Extracted records:
════════════════
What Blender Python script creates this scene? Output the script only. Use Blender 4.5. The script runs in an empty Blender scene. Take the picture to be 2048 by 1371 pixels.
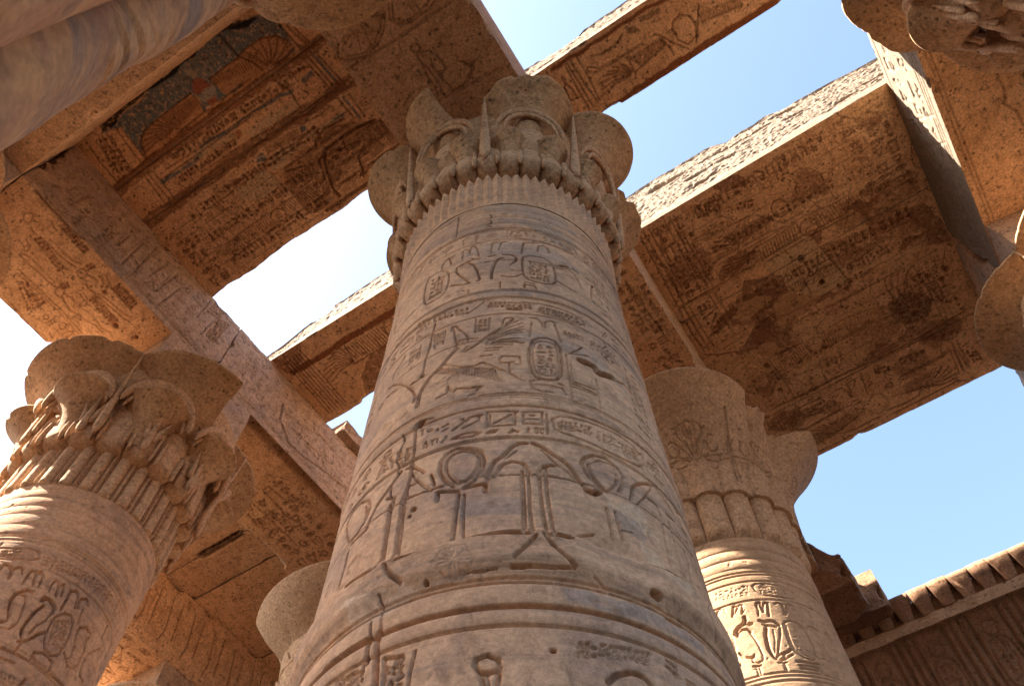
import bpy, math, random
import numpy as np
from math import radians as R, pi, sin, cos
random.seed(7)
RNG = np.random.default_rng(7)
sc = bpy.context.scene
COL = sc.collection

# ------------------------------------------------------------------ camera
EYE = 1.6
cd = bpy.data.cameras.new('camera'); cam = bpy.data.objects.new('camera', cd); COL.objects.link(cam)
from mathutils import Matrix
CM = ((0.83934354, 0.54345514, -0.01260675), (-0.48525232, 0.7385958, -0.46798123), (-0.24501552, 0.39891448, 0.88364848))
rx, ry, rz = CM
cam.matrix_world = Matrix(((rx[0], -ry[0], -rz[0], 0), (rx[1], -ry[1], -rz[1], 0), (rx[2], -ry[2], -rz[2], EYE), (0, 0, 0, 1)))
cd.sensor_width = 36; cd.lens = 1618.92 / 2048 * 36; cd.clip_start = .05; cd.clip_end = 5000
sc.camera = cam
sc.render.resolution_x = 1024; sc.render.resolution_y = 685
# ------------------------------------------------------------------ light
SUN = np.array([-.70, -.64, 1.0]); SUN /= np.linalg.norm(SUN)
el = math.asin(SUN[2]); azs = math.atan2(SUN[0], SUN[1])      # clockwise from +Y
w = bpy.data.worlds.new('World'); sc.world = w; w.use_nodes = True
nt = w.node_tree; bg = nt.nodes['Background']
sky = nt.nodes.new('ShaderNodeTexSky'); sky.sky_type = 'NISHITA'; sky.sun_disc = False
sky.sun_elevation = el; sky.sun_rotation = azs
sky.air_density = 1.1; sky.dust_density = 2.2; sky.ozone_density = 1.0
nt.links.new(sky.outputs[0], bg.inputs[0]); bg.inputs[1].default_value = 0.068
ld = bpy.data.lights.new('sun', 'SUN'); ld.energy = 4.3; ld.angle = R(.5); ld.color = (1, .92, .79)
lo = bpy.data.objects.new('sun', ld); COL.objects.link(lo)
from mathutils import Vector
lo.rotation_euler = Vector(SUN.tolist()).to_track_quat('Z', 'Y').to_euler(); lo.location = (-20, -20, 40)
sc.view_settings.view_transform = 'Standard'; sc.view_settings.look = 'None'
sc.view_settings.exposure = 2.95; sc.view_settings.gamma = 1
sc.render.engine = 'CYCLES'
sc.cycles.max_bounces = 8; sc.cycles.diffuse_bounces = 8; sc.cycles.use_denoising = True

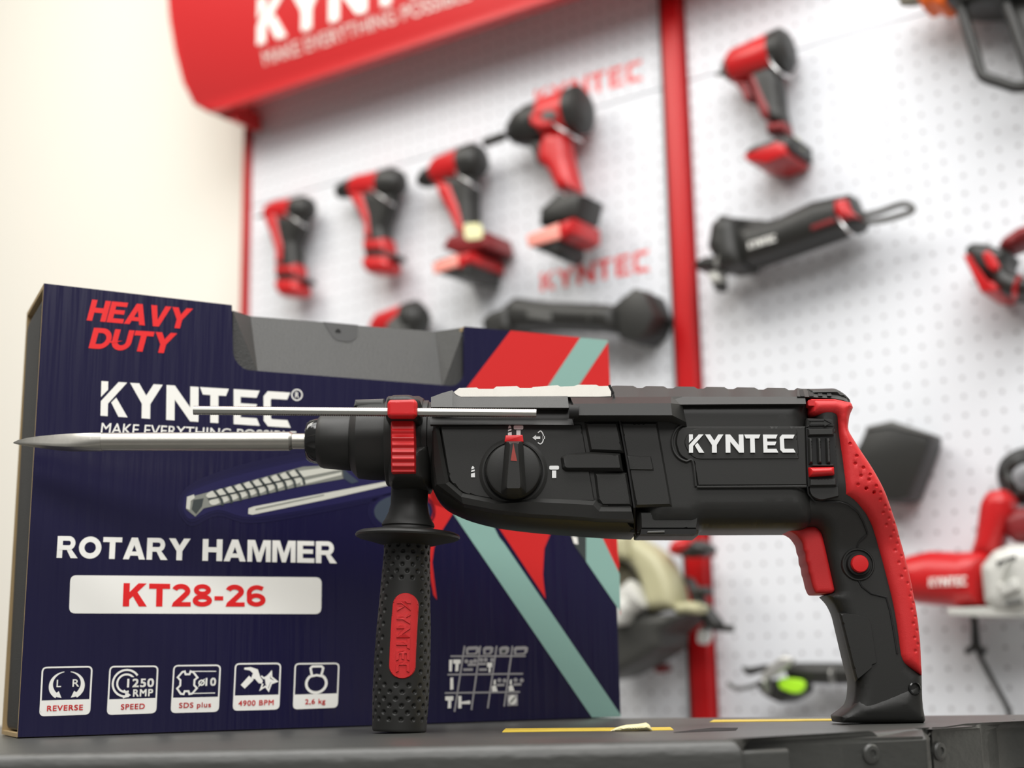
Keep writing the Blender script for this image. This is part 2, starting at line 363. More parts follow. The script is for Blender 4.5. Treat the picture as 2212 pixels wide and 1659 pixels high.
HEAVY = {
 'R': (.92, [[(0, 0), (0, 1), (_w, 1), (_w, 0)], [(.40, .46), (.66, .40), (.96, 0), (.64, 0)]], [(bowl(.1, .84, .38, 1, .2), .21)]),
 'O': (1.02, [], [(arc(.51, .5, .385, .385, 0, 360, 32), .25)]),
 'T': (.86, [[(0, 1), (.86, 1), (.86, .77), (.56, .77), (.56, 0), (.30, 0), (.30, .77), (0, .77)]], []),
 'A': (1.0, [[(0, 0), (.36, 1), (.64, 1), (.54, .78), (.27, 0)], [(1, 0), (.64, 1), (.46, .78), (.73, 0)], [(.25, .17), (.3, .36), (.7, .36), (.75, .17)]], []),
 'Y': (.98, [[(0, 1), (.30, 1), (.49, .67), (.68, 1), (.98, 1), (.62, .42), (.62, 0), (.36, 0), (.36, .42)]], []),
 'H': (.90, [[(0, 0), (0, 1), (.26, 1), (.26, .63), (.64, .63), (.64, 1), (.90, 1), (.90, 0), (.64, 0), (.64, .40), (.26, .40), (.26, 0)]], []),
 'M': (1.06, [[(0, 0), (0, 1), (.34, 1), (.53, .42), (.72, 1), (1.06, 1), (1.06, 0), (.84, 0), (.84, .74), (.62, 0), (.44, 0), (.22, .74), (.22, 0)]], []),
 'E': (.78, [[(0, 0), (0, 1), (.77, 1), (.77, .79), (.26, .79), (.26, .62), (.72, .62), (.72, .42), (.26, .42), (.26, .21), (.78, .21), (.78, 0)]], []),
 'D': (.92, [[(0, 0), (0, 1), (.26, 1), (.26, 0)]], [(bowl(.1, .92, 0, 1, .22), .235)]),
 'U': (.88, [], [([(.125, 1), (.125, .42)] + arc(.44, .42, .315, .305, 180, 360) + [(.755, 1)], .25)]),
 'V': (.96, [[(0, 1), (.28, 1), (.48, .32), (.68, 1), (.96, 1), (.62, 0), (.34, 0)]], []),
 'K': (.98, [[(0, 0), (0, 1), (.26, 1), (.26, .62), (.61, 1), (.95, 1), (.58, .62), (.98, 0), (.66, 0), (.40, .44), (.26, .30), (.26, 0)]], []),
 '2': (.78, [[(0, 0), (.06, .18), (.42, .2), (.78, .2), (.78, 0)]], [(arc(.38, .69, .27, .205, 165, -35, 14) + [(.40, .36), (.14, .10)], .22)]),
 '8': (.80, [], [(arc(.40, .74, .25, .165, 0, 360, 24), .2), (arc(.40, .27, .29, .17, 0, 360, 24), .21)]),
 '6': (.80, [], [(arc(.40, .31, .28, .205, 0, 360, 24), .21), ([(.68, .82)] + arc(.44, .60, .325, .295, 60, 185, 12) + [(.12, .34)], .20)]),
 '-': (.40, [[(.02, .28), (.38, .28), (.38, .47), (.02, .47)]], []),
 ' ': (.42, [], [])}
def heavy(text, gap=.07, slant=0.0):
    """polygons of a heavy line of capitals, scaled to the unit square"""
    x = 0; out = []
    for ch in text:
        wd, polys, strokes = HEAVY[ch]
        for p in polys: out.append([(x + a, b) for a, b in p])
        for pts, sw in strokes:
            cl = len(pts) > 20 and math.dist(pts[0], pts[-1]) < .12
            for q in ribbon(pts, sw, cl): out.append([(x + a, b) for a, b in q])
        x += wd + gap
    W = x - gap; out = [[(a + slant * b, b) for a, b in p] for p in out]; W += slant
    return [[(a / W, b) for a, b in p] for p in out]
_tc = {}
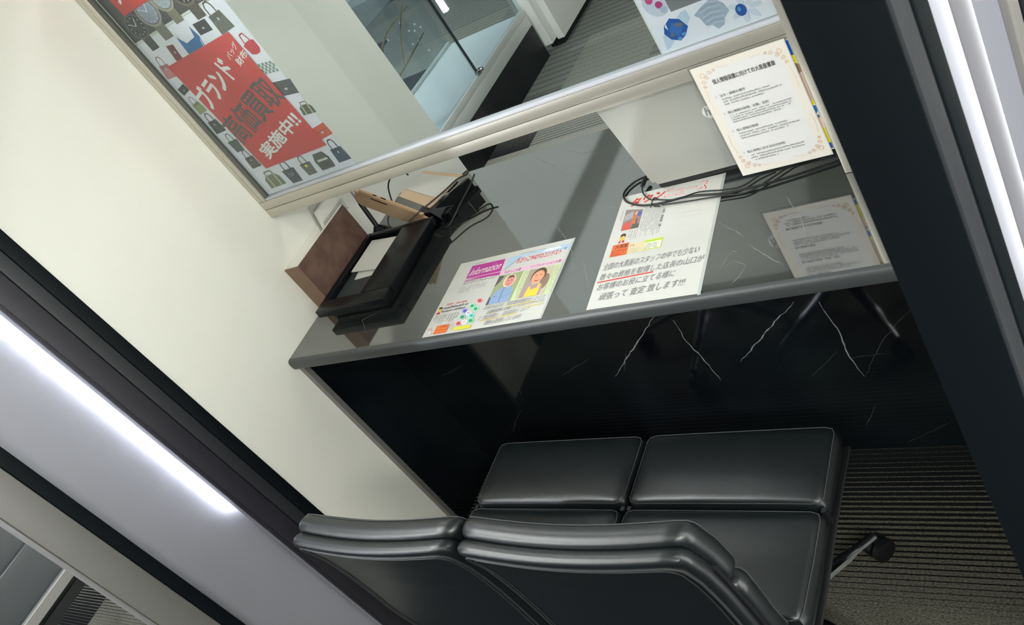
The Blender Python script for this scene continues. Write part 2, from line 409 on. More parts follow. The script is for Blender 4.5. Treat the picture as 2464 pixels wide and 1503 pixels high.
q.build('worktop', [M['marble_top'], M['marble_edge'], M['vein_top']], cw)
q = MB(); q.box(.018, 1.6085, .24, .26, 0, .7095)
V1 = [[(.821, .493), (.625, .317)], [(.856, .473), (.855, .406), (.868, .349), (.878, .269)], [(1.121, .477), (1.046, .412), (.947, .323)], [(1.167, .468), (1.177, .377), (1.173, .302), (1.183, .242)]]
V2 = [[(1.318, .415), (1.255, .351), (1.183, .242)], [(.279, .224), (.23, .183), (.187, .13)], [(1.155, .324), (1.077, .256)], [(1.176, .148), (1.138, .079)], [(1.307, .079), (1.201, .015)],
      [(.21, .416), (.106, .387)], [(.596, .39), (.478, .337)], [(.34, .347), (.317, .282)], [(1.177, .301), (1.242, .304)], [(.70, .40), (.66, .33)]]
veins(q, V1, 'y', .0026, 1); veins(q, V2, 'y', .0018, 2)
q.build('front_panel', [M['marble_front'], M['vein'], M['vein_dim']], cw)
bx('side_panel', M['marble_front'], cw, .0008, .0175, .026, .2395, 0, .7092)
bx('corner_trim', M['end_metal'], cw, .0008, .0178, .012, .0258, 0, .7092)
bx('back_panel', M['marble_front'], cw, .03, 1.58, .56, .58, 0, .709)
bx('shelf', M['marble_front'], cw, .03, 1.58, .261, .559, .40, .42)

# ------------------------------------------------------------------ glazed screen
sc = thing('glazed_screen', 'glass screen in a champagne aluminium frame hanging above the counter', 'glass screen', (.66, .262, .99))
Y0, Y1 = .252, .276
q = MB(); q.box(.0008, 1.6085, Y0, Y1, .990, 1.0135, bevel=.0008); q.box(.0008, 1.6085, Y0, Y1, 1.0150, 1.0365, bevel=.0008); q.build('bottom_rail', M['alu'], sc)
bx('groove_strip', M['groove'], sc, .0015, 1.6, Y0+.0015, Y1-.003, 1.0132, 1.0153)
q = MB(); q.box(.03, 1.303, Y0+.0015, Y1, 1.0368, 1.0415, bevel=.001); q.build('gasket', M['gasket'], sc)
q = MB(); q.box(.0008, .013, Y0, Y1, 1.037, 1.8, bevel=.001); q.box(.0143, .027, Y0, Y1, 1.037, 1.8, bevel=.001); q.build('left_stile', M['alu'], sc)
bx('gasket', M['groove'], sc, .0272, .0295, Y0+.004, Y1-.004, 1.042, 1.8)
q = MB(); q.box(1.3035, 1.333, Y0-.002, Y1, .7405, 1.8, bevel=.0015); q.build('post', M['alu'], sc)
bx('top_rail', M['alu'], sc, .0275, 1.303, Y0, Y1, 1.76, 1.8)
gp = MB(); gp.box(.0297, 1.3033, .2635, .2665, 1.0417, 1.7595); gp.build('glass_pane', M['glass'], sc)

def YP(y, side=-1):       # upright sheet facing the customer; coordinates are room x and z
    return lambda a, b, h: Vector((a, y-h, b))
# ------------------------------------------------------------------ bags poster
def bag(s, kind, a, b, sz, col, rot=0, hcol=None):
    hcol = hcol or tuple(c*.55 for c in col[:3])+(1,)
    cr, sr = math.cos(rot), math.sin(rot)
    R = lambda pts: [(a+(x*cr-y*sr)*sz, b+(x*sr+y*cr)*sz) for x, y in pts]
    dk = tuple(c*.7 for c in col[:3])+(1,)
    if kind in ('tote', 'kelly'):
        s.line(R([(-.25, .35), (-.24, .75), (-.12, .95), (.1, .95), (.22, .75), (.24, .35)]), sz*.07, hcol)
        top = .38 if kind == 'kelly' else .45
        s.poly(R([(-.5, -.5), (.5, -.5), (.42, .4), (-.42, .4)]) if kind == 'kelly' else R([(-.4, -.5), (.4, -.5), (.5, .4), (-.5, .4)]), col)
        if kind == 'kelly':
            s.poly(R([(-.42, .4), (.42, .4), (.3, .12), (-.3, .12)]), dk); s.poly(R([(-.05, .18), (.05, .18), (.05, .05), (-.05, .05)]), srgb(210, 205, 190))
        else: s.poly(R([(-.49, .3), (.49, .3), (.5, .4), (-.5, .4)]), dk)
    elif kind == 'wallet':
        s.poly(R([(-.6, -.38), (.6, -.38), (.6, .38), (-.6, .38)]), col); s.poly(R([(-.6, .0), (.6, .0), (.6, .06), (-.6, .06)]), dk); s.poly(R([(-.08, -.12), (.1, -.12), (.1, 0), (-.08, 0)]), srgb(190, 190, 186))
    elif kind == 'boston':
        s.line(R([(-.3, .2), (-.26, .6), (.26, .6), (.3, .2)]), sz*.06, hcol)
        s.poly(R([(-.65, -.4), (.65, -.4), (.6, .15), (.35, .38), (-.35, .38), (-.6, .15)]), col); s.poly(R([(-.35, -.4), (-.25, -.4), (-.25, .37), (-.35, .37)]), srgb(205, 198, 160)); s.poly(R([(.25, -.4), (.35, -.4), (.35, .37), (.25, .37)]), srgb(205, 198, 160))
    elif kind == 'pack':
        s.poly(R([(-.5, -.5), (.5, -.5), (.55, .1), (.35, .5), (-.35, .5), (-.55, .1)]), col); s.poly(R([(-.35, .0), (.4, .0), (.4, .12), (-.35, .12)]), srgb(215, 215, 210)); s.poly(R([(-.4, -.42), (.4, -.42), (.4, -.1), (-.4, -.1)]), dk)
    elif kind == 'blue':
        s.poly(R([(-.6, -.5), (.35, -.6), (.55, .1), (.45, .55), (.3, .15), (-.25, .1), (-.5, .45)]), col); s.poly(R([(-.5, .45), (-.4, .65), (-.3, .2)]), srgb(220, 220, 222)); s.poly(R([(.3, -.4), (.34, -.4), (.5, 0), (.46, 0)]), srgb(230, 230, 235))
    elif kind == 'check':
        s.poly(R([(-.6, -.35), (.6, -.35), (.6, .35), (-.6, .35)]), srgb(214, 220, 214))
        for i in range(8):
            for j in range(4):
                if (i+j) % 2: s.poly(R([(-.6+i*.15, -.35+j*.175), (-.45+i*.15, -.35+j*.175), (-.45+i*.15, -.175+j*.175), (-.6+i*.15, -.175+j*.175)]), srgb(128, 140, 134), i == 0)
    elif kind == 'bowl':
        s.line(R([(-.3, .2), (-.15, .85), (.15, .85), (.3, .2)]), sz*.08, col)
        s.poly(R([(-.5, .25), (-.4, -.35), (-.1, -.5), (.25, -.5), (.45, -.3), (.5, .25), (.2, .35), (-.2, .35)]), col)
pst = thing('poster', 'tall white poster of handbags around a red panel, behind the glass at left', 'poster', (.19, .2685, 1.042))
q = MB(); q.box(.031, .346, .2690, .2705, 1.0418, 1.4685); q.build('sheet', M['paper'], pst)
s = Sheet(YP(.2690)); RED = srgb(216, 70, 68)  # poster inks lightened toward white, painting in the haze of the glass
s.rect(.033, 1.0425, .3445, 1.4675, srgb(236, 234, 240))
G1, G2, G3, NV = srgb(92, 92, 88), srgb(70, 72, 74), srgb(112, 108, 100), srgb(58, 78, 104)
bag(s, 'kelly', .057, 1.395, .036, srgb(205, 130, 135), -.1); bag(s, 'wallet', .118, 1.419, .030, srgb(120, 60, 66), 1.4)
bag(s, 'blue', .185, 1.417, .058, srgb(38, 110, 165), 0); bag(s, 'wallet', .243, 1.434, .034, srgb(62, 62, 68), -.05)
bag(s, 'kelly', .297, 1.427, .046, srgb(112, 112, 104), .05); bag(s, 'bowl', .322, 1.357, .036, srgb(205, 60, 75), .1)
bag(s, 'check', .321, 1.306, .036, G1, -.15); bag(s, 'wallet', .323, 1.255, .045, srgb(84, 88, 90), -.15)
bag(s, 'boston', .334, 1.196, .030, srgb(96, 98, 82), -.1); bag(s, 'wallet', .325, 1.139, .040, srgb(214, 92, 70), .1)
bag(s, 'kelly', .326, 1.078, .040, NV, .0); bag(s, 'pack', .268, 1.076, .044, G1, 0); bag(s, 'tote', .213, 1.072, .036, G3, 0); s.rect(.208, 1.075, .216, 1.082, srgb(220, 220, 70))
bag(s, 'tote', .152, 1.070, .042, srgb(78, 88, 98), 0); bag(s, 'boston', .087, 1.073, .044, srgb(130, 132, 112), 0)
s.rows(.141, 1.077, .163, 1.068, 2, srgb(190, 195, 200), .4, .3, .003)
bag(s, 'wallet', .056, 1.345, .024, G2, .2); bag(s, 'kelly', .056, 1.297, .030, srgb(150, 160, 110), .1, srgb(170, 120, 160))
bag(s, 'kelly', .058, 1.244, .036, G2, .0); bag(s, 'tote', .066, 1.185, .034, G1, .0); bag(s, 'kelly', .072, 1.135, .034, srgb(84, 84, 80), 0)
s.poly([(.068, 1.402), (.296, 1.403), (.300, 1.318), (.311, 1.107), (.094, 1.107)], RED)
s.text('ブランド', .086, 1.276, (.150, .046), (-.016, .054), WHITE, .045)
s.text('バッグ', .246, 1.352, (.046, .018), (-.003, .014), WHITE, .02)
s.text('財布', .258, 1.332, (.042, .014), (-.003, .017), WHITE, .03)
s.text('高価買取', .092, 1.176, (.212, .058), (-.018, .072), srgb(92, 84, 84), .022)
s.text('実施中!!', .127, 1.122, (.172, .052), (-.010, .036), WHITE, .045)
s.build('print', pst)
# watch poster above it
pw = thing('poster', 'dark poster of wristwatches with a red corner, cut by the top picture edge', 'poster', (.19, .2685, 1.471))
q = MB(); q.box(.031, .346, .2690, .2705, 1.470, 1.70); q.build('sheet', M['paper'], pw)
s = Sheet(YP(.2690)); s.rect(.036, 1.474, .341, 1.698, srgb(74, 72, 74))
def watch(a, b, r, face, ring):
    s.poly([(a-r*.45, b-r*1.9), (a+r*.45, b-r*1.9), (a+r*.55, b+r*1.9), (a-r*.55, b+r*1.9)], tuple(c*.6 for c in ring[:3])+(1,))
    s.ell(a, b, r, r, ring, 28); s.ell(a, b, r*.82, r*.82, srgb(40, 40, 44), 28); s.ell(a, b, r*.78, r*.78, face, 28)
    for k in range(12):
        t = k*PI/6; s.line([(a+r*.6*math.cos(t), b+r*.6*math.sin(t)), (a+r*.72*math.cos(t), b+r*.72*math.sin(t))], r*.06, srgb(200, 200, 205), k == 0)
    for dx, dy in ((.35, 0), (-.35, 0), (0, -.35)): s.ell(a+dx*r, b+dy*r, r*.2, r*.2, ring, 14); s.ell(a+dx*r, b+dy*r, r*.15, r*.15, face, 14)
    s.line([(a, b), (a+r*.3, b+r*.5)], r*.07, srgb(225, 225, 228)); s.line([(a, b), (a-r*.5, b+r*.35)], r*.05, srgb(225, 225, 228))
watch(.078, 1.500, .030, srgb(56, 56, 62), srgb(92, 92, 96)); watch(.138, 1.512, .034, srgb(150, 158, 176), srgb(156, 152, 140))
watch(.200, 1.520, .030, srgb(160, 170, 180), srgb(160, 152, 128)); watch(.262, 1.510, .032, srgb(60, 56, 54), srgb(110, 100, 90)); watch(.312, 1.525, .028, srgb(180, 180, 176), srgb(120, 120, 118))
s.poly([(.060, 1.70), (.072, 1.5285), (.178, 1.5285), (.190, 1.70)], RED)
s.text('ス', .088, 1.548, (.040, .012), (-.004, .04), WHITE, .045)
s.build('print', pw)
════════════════
Make an exact copy of the lines from the top of the material through the line with "COL = sc.collection", pictures excluded.

§ Result:
What Blender Python script creates this scene? Output the script only. Use Blender 4.5. The script runs in an empty Blender scene. Take the picture to be 2048 by 1371 pixels.
import bpy, math, random
import numpy as np
from math import radians as R, pi, sin, cos
random.seed(7)
RNG = np.random.default_rng(7)
sc = bpy.context.scene
COL = sc.collection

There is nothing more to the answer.